URGENT: Projecting CFS Question

Trying to project the CFS. Please tell me where am I going wrong.

Once we have the Projected IS and BS, we can use these to project the CFS. Now the only issue I am facing with this is that there are a few line items in the historical CFS that this particular company use to report its financials (such as Stock-based Compensation, Deferred Taxes, Options Exercised, Tax Benefits from Stock Options). Now, if I only use the IS & BS to project the CFS, I would have to eliminate these line items or use 0 as my values, as I cannot determine the value of these line items from the IS & BS.

OK. But if you eliminate these line items or use 0s for your projected CFS, how can it project right amount of cash flows without taking into consideration these line items?
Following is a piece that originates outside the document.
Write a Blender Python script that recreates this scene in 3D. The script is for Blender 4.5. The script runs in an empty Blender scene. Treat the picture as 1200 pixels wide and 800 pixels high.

Should I just use 0s? Is that OK? If not, how can I project those line items?

2 Comments
 
Best Response

If you zero out going forward, you need to back out the impact of those items on the IS/BS -- which, if you're looking at a public company is probably impossible given the lack of visibility into those items you mentioned. That said, I'd try to see if there is some precedent historically for those items on the CFS. If so, tie the growth of those items to the IS (rev or expenses, depending on item) -- for taxes and such, probably best to zero out, but completely depends on how you account for projected tax expense on the IS. It's not going to be perfect, but don't get bogged down with the little details on the CFS (my guess is that they are probably pretty insignificant).